In the end, they'll adjust, even grandma, and I think they'll eventually be happy. It really did get me down for a day or two, I'll admit.
coconut / 8498 posts
For the first my parents were over the moon and DH's family were kind of "meh." With #2 it was the opposite, which bummed us out. But now my parents are super happy about it.
cantaloupe / 6086 posts
I had a total non reaction from my in laws. DH told them over the phone and they basically said nothing to me about it for months. They're weird about stuff though. I mean that was their first grandchild!
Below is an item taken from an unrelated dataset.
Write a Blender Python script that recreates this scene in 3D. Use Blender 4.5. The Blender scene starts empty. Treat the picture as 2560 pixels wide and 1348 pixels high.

hostess / eggplant / 11068 posts
Same! My mom was totally excited for LO2 but also expressed concern about how hard it would be. She said that she'd kill me if I had a third LO! Not because she doesn't want more grandchildren but because of how hard it would be for me.
pomelo / 5220 posts
My best friend's reaction was not what I was anticipating... She just kind of said "I knew it!" and went on with a different conversation. I wasn't expecting tears or fireworks but it kind of bums me out still.
apricot / 287 posts
Actually reading these makes me feel better about what happened to me!
With #1 we wanted to tell our parents right away and wait until the second trimester to tell extended family and friends. I told my parents and they were initially excited. We had to tell more of DH family (parents, siblings) because they were all on a family vacation that we couldn't go on because of the pregnancy. Then my parents got mad that more of the in-laws knew, even though I found out later that they told a bunch of their friends anyway! It became all about who knew when instead of being excited for the first grandchild.
The second time I said forget it, everyone is finding out at the same time which coincided perfectly with Christmas. My parents were shocked and then said "we have news too!" which was about an upcoming vacation (what?!). Then they asked a ton of questions about "was this planned" and "how long have you known" I think they were mad that we waited to tell them but I felt like they lost the privilege of knowing early because they made me so miserable the first time!
nectarine / 2932 posts
@psw27: I had several reactions like that also...definitely a bummer.
cantaloupe / 6131 posts
I think the grandparent thing you can't really control because its more a reflection on where the grandparents are in their lives. When we got pregnant with our first (which ended in miscarriage) my MIL was NOT ready to be a grandmother.
Even when we got engaged (at 29) and married (at 30), she was in shock because she didn't personally feel she was old enough to have marrying-age children. So the grandma thing totally threw her for a loop. She just felt like she was too young to be a grandmother and didn't even want to be called grandma (even though she was in her 60s).
By the time we got pregnant the second time (which also ended in MC) a year later, she was a totally different person. She was excited when her second son got married, and she was excited to think about becoming a grandma. Its been 3 years since we've been married and both her sons are expecting babies and she's completely obsessed with being a grandma.
grapefruit / 4988 posts
I have sort of a different story. We told our parents about our first pregnancy at around 7 weeks and my dad was so excited. When I miscarried at 10 weeks, it hit him really hard (my mom has passed away, and this would have been his first grandchild). When we got pregnant again a few months later, my dad acted very cautious about it at first. He only really got excited after I reached the halfway point and was showing. I totally understood (after all, I was going through similar emotions) but it made me so sad that he was basically acting like we'd lose the second one too at first.
pomelo / 5791 posts
bumping!
My dad was so shocked he just kinda said "huh!" .... not a congrats...nothing! It's VERY atypical for him!!! He was really stunned!